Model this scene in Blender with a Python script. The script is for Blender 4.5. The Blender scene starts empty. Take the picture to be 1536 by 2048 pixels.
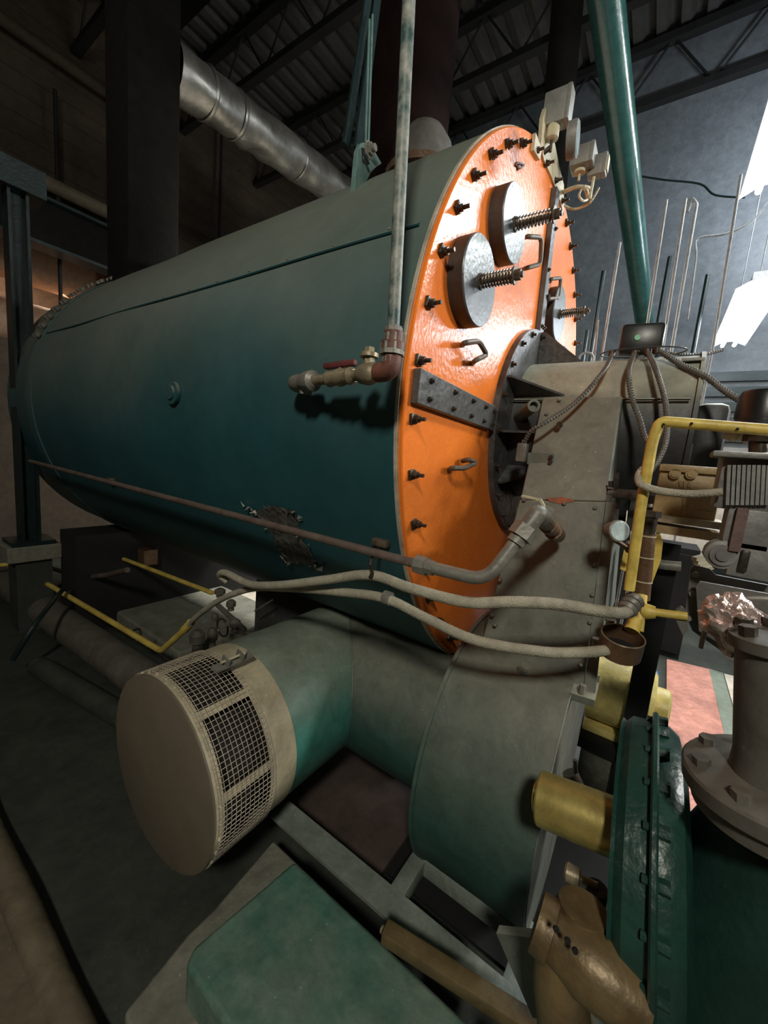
import bpy, bmesh, math, random
from mathutils import Vector, Matrix
random.seed(7)
S = bpy.context.scene
col = S.collection
PI = math.pi
A = 1.65                      # height of the boiler axis above the floor; geometry below is written relative to it
R_ = math.radians

# ------------------------------------------------------------------ camera
CAM = Vector((-1.79785, -0.53269, -0.16385))
YAW, PITCH, ROLL, FPX = R_(55.8926), R_(-8.2028), R_(5.12005), 783.67
fw = Vector((math.sin(YAW)*math.cos(PITCH), math.cos(YAW)*math.cos(PITCH), math.sin(PITCH)))
r0 = Vector((math.cos(YAW), -math.sin(YAW), 0)); u0 = r0.cross(fw)
rt = math.cos(ROLL)*r0 + math.sin(ROLL)*u0
up = -math.sin(ROLL)*r0 + math.cos(ROLL)*u0
cd = bpy.data.cameras.new('camera'); cam = bpy.data.objects.new('camera', cd); col.objects.link(cam)
cd.sensor_fit = 'VERTICAL'; cd.sensor_height = 36; cd.lens = FPX/2048*36; cd.clip_start = 0.02; cd.clip_end = 100
m = Matrix((rt, up, -fw)).transposed().to_4x4(); m.translation = CAM + Vector((0, 0, A)); cam.matrix_world = m
S.camera = cam
def ray(px, py): return rt*((px-768)/FPX) - up*((py-1024)/FPX) + fw
def hx(px, py, X): d = ray(px, py); return CAM + d*((X-CAM.x)/d.x)
def hy(px, py, Y): d = ray(px, py); return CAM + d*((Y-CAM.y)/d.y)
def hz(px, py, Z): d = ray(px, py); return CAM + d*((Z-CAM.z)/d.z)

# ------------------------------------------------------------------ light
S.view_settings.view_transform = 'Standard'; S.view_settings.look = 'None'
S.view_settings.gamma = 1; S.view_settings.use_curve_mapping = False
S.view_settings.exposure = 0.0
w = bpy.data.worlds.new('world'); S.world = w; w.use_nodes = True
w.node_tree.nodes['Background'].inputs[0].default_value = (0.6, 0.62, 0.6, 1)
w.node_tree.nodes['Background'].inputs[1].default_value = 0.03
def area(name, loc, target, sx, sy, power, color=(1, 1, 1)):
    l = bpy.data.lights.new(name, 'AREA'); l.shape = 'RECTANGLE'; l.size = sx; l.size_y = sy
    l.energy = power; l.color = color
    o = bpy.data.objects.new(name, l); col.objects.link(o)
    o.location = Vector(loc) + Vector((0, 0, A))
    d = Vector(target) - Vector(loc)
    o.rotation_euler = d.to_track_quat('-Z', 'Y').to_euler()
    return o
area('key_fluorescent_light', (1.9, -1.60, 2.08), (-0.4, 0.0, -0.1), 1.2, 0.10, 48, (0.94, 1.0, 0.97))
area('aisle_fluorescent_light', (2.9, -1.65, 1.27), (0.0, 0.0, 0.0), 0.9, 0.10, 18, (0.9, 0.95, 1.0))
area('side_aisle_light', (-3.4, -1.3, 1.7), (-0.7, 0.6, -0.5), 0.34, 0.34, 66, (1.0, 0.95, 0.82))
area('front_fill_light', (0.9, -3.5, 1.15), (-0.4, 0.0, -0.3), 1.2, 0.2, 105, (1.0, 0.99, 0.94))  # added fill without a fixture, evens out the lower door
area('far_aisle_light', (2.4, 2.2, 1.3), (1.2, 2.2, -1.6), 1.2, 0.3, 200, (1.0, 0.97, 0.9))
area('wall_wash_light', (2.7, -1.75, 2.7), (3.9, -1.5, 2.5), 0.8, 0.2, 75, (0.82, 0.9, 1.0))
area('rear_room_light', (0.4, 7.0, 1.9), (-0.6, 7.8, 0.8), 0.8, 0.8, 90, (1.0, 0.8, 0.62))
area('duct_side_light', (-2.4, 3.4, 2.7), (-0.2, 2.6, 2.2), 0.4, 0.4, 5, (1.0, 0.95, 0.88))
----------
_TASK REQUIREMENTS_
Leave out the pictures and repeat the lines from the start of the material through the line with "R_ = math.radians", inclusive.

_SOLUTION TO THIS TASK_
Model this scene in Blender with a Python script. The script is for Blender 4.5. The Blender scene starts empty. Take the picture to be 1536 by 2048 pixels.
import bpy, bmesh, math, random
from mathutils import Vector, Matrix
random.seed(7)
S = bpy.context.scene
col = S.collection
PI = math.pi
A = 1.65                      # height of the boiler axis above the floor; geometry below is written relative to it
R_ = math.radians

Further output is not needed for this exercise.